Columnist Froma Harrop (“The Kennedy story was never that hot,” Aug. 11) rightly debunks the mythologizing of President John F. Kennedy and the Kennedy clam by Robert F. Kennedy Jr., a contender for the 2024 Democratic presidential nomination.
She cites examples where post-mortem hero worship by Kennedy flame-keepers has distorted the true record of JFK’s presidency.
However, there are other instances that Harrop doesn’t discuss but readers should consider.
One is RFK Jr.’s, contention that if his uncle had lived, he would have backed away from what became the disastrous U.S. intervention in South Vietnam’s civil war.
All this is conjecture, of course, because the U.S. had not reached the hour of decision whether to intervene directly until late 1964.

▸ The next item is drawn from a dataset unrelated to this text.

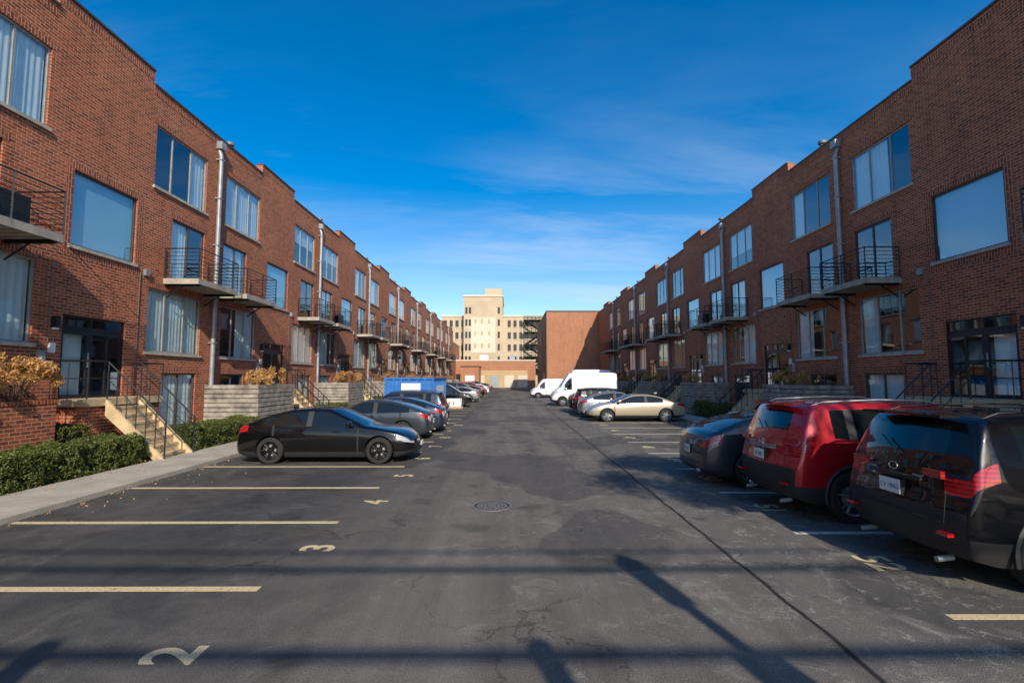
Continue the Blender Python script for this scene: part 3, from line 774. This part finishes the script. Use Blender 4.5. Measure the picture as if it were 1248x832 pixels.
# ------------------------------------------------------------------ foliage
def leaf_mat(name, ca, cb, cc, scale=9):
    m,nt,p=new_mat(name); out=[n for n in nt.nodes if n.type=='OUTPUT_MATERIAL'][0]
    tc=nd(nt,'ShaderNodeTexCoord').outputs['Object']
    a=NO(nt,tc,scale,3); b_=NO(nt,tc,scale*7,1)
    c=MX(nt,RG(nt,a,.35,.65),ca,cb); c=MX(nt,RG(nt,b_,.5,.65),c,cc)
    setp(nt,p,col=c,rough=.5,spec=.4)
    t=nd(nt,'ShaderNodeBsdfTranslucent',{'Color':c})
    mx=nd(nt,'ShaderNodeMixShader',{0:.25,1:p.outputs[0],2:t.outputs[0]}); nt.links.new(mx.outputs[0],out.inputs['Surface']); return m
M['leaf']=leaf_mat('hedge_leaf',(.05,.08,.014),(.11,.145,.025),(.20,.20,.05))
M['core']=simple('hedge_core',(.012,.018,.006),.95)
M['dry']=leaf_mat('dry_leaf',(.50,.27,.08),(.66,.40,.14),(.36,.16,.05),6)
M['twig']=simple('twig',(.10,.065,.04),.9)
def leaves(pts, size, rng):
    n=len(pts); a=rng.normal(size=(n,3)); a/=np.linalg.norm(a,axis=1)[:,None]
    h=rng.normal(size=(n,3)); b_=np.cross(a,h); b_/=np.linalg.norm(b_,axis=1)[:,None]
    s=(size*rng.uniform(.6,1.3,n))[:,None]
    v=np.stack([pts-a*s,pts-b_*s*.5,pts+a*s,pts+b_*s*.5],1).reshape(-1,3)
    return v
def mk_leaves(name,pts,size,mat,parent):
    rng=np.random.default_rng(len(pts)); v=leaves(pts,size,rng); n=len(pts)
    me=bpy.data.meshes.new(name); me.vertices.add(4*n); me.vertices.foreach_set('co',v.ravel())
    me.loops.add(4*n); me.loops.foreach_set('vertex_index',np.arange(4*n)); me.polygons.add(n); me.polygons.foreach_set('loop_start',np.arange(n)*4)
    me.update(calc_edges=True); me.validate(); me.materials.append(M[mat]); o=bpy.data.objects.new(name,me); COL.objects.link(o); o.parent=parent
def hedge(x0,x1,y0,y1,h,dens=1400,seed=1,size=.026):
    e=empty('hedge'); rng=np.random.default_rng(seed)
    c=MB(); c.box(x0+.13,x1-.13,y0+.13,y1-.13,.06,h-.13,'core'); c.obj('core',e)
    lx,ly=x1-x0,y1-y0
    pts=[]
    for axis,area in (('t',lx*ly),('x0',ly*h),('x1',ly*h),('y0',lx*h),('y1',lx*h)):
        n=int(area*dens); u=rng.random(n); w=rng.random(n); dep=rng.exponential(.05,n)-.02
        if axis=='t': p=np.stack([x0+u*lx,y0+w*ly,h-dep],1)
        elif axis[0]=='x': p=np.stack([(x0+dep if axis=='x0' else x1-dep),y0+u*ly,.08+w*(h-.08)],1)
        else: p=np.stack([x0+u*lx,(y0+dep if axis=='y0' else y1-dep),.08+w*(h-.08)],1)
        pts.append(p)
    p=np.concatenate(pts)
    cx,cy=(x0+x1)/2,(y0+y1)/2
    k=np.array([mnoise.noise(Vector((q[0]*2.2,q[1]*2.2,q[2]*2.5+seed)))*.15+mnoise.noise(Vector((q[0]*6,q[1]*6,q[2]*6)))*.07 for q in p])
    nrm=np.stack([np.clip((p[:,0]-cx)/(lx/2),-1,1)**3,np.clip((p[:,1]-cy)/(ly/2),-1,1)**3,np.clip((p[:,2]-h*.4)/(h*.6),-1,1)**3],1)
    corner=np.clip(np.linalg.norm(nrm,axis=1)-1,0,1)[:,None]
    p=p+nrm*k[:,None]-nrm*corner*.10
    keep=np.array([mnoise.noise(Vector((q[0]*4,q[1]*4,q[2]*4+9)))>-.42 for q in p]); p=p[keep]
    mk_leaves('leaves',p,size,'leaf',e)
hedge(-10.5,-9.4,5.0,13.0,.78,2300,1,.028)
hedge(-11.4,-10.6,11.6,12.5,1.02,1600,4,.028)
hedge(-10.5,-9.4,14.9,18.7,.80,1700,2,.028)
for k in range(1,7): hedge(-10.5,-9.5,15.1+10.5*k-.2,18.6+10.5*k,.8,350,10+k,.05)
for k in range(-1,5): hedge(10.8,11.6,14.6+10.5*k,18.4+10.5*k,.9,450,30+k,.045)
def shrub(x,y,z,r,h,n=900,seed=1,size=.05):
    e=empty('dry_hydrangea_shrub',(x,y,z)); rng=np.random.default_rng(seed); b=MB(); P=[]
    for i in range(26):
        a=rng.random()*6.28; q=r*math.sqrt(rng.random()); t=Vector((q*math.cos(a),q*math.sin(a),h*(.45+.5*rng.random())*(1-.35*q/r)))
        m=t*.5+Vector((0,0,h*.08)); b.tube((t.x*.12,t.y*.12,0),m,.010,'twig',5,.007); b.tube(m,t,.007,'twig',5,.004)
        c=rng.normal(size=(n//26,3)); c/=np.linalg.norm(c,axis=1)[:,None]; c*=(rng.random(n//26)**.4*.16)[:,None]
        P.append(c+np.array(t))
    b.obj('stems',e); mk_leaves('dried_blooms',np.concatenate(P),size,'dry',e)
for i,(yy,zz) in enumerate(((8.4,1.7),(9.5,1.7),(10.8,1.7))): shrub(-10.9,yy,zz,.75,1.25,4600,i,.036)
for k in range(0,7):
    shrub(-10.5,21.3+10.5*k,1.8,.8,1.1,2600 if k<2 else 700,40+k,.045)
    if k<5: shrub(12.0,20.9+10.5*k,1.8,.7,.95,1300,60+k,.045)
shrub(-10.2,19.9,1.8,.5,.7,900,97,.045)
rng=np.random.default_rng(5); n=1500
xl=np.where(rng.random(n)<.5,-7.75+rng.exponential(.35,n),-9.3-rng.random(n)*.5+rng.exponential(.3,n)); yl=3+rng.random(n)**1.6*40
zl=np.where(xl<-7.82,.125,.012)
xr=9.1-rng.exponential(.4,400); yr=3+rng.random(400)*40
pl=np.concatenate([np.stack([xl,yl,zl],1),np.stack([xr,yr,np.full(400,.012)],1)])
mk_leaves('fallen_leaves',pl,.022,'dry',None)

# street trees behind the camera (they cast the dappled shade on the right)
def tree(x,y,trunk,seed,dens,spread,limb=1.35):
    e=empty('street_tree',(x,y,0)); b=MB(); tips=[]; rt=random.Random(seed)
    def branch(p,d,L,r,lev):
        q=p+d*L; b.tube(p,q,r,'twig',7,r*.68)
        if lev==0: tips.append(q); return
        for i in range(3 if lev>1 else 4):
            nd_=(d+Vector((rt.uniform(-1,1),rt.uniform(-1,1),rt.uniform(-.1,.5)))*.7).normalized()
            branch(q,nd_,L*rt.uniform(.6,.78),r*.62,lev-1)
    b.tube((0,0,0),(0,0,trunk+.2),.17,'twig',12,.12)
    for i in range(4):
        a=i*1.57+.4; branch(Vector((0,0,trunk)),Vector((math.cos(a)*.7,math.sin(a)*.7,.7)).normalized(),limb,.085,3)
    b.obj('trunk_limbs',e,smooth=True)
    rg=np.random.default_rng(seed); tp=np.array([list(t) for t in tips]); P=np.repeat(tp,dens,0)+rg.normal(size=(len(tp)*dens,3))*spread
    mk_leaves('foliage',P,.075,'leaf',e)
tree(9.0,-4.6,7.6,11,80,.24)
tree(11.6,-8.6,6.2,12,70,.26,1.2)

# ------------------------------------------------------------------ utility poles and lamp behind camera
def upole(x,y,h,r=.13):
    e=empty('utility_pole',(x,y,0)); b=MB(); b.tube((0,0,0),(0,0,h),r*1.25,'wood',14,r); b.obj('pole',e,smooth=True); return e
upole(2.40,-3.75,5.0,.11)
upole(-1.75,-3.75,5.0,.12)
for X_ in (-16,22):
    e=upole(X_,-8,9.8,.14); b=MB(); b.box(-.06,.06,-1.0,1.0,8.8,8.95,'wood')
    b.obj('crossarm',e)
b=MB()
for z,yo,r in ((9.0,0,.045),(9.05,.5,.025),(7.9,0,.06),(7.45,0,.045)):
    pv=None
    for i in range(25):
        x=-16+38*i/24; t=(i/24-.5)*2; zz=z+.35*t*t-.35
        p=(x,-8+yo,zz)
        if pv: b.tube(pv,p,r,'rubber',6)
        pv=p
b.obj('power_line',smooth=True)
e=empty('street_lamp',(3.8,-2.65,0)); b=MB()
b.tube((0,0,0),(0,0,5.2),.09,'galv',12,.07); b.tube((0,0,5.2),(0,.1,5.5),.06,'galv',10)
b.lathe([(4.75,.05),(4.8,.14),(5.45,.17),(5.6,.05)],(0,0,0),'Z','black',12)
b.box(-.20,.20,-.05,.05,3.75,4.15,'black'); b.obj('post_and_head',e,smooth=True)

# ------------------------------------------------------------------ light
el=math.radians(31); az=math.radians(165)
sd=Vector((math.sin(az)*math.cos(el),math.cos(az)*math.cos(el),math.sin(el)))
sl=bpy.data.lights.new('sun','SUN'); sl.energy=5.0; sl.angle=math.radians(.5); sl.color=(1,.90,.76)
so=bpy.data.objects.new('sun',sl); COL.objects.link(so); so.rotation_euler=(-sd).to_track_quat('-Z','Y').to_euler(); so.location=(0,-20,30)
W=bpy.data.worlds.new('World'); S.world=W; W.use_nodes=True; nt=W.node_tree; nt.nodes.clear()
sky=nd(nt,'ShaderNodeTexSky',sky_type='NISHITA'); sky.sun_disc=False; sky.sun_elevation=el; sky.sun_rotation=az; sky.ozone_density=2.6; sky.air_density=1.0; sky.dust_density=.8; sky.altitude=200
g=nd(nt,'ShaderNodeTexCoord').outputs['Generated']
sp=nd(nt,'ShaderNodeSeparateXYZ',{'Vector':g})
hs=nd(nt,'ShaderNodeHueSaturation',{'Color':sky.outputs[0],'Saturation':RG(nt,sp.outputs['Z'],.02,.40,1.05,1.55),'Value':1.25})
zz=MA(nt,'ADD',MA(nt,'MAXIMUM',sp.outputs['Z'],0.0),.12)
pl=nd(nt,'ShaderNodeCombineXYZ',{'X':MA(nt,'DIVIDE',sp.outputs['X'],zz),'Y':MA(nt,'DIVIDE',sp.outputs['Y'],zz)}).outputs[0]
mp=nd(nt,'ShaderNodeMapping',{'Vector':pl,'Rotation':(0,0,.25),'Scale':(.28,1.1,1)}).outputs[0]
cn=NO(nt,mp,1.1,7,.62,.5); cm=NO(nt,pl,.35,3,.5)
cf=MA(nt,'MULTIPLY',MA(nt,'MULTIPLY',RG(nt,cn,.47,.76,0,.75),RG(nt,cm,.38,.58)),RG(nt,sp.outputs['Z'],.28,.55,1,.22))
col=MX(nt,cf,hs.outputs[0],(6.0,6.6,7.1))
bg=nd(nt,'ShaderNodeBackground',{'Color':col,'Strength':.135})
ow=nd(nt,'ShaderNodeOutputWorld'); nt.links.new(bg.outputs[0],ow.inputs[0])
S.view_settings.view_transform='Standard'; S.view_settings.look='None'; S.view_settings.exposure=0

cam=bpy.data.cameras.new('camera'); cam.sensor_width=36; cam.lens=592/1248*36; cam.clip_end=3000; cam.clip_start=.05
co=bpy.data.objects.new('camera',cam); COL.objects.link(co); co.location=(0,0,2.25)
co.rotation_euler=(math.radians(90+4.3),0,math.radians(-.28)); S.camera=co
print('OBJ',len(bpy.data.objects))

But people should bear in mind that throughout his political career, JFK had been an ardent proponent of the conviction that preventing a Viet Cong takeover of South Vietnam was essential to U.S. national security throughout Asia.
When Kennedy became president, as he promised in his inaugural address, his administration implemented that perspective by a drastic escalation of the U.S. involvement in South Vietnam, both in the number of Americans in that country and in their deepening involvement in the fighting there.
Faced with a deteriorating situation in South Vietnam, as he and many Americans saw it, it is hard to believe that President Kennedy would have gone back on his own actions and many statements on Vietnam.
I am convinced that if John F. Kennedy had lived, the U.S. would have intervened in Vietnam, in much the same way and with the same results as it did under Lyndon Johnson.